Visibility across the discovery process is one of the biggest components to JIT PAM.

“Finding out where everything lives is a huge task,” Stucker said. “It’s really insurmountable without a really good tech solution, and BeyondTrust offers that solution. We’re going to find out things we’ve never known before: where are privileged accounts, how are they being used, when, and from where?”

It does this by integrating with existing tools, both on the backend and in the user toolset. It audits user activity, aggregates the information, and controls the means of access. The problem is many organizations have too many tools. A security operations center can monitor them 24/7, but it’s just too much information.

“It’s the proverbial needle in a huge stack of needles,” Stucker said. “You have to filter out what’s ok to get a better handle on and visibility into the anomalies. No human could possibly go through or make sense of that much information in time to stop a threat before it’s a problem.
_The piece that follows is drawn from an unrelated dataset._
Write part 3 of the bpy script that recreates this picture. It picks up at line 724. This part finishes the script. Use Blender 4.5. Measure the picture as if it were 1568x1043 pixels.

You can’t detect, delay, disrupt without quick detection.”

“And remember, implementing the kind of solution that Chris is referring to does not need to be an all-or-nothing endeavor.” McCullough said.  “Taking JIT PAM one step further, a Universal Privilege Management model allows you to start with the PAM use cases that are most urgent to your organization, and then seamlessly address remaining use cases over time.”

“Organizations that want to start with protecting privilege access from third parties, or eliminating administrative rights from users, can do so without implementing a full password management solution first.  Then they can enhance the level of protection across their organization, over time, in a fashion that meets their budget and needs.”

Whether achieving compliance for DoD’s new cyber framework, or managing a complicated higher education identity lifecycle, JIT PAM can help agencies and organizations achieve the level of access control they need.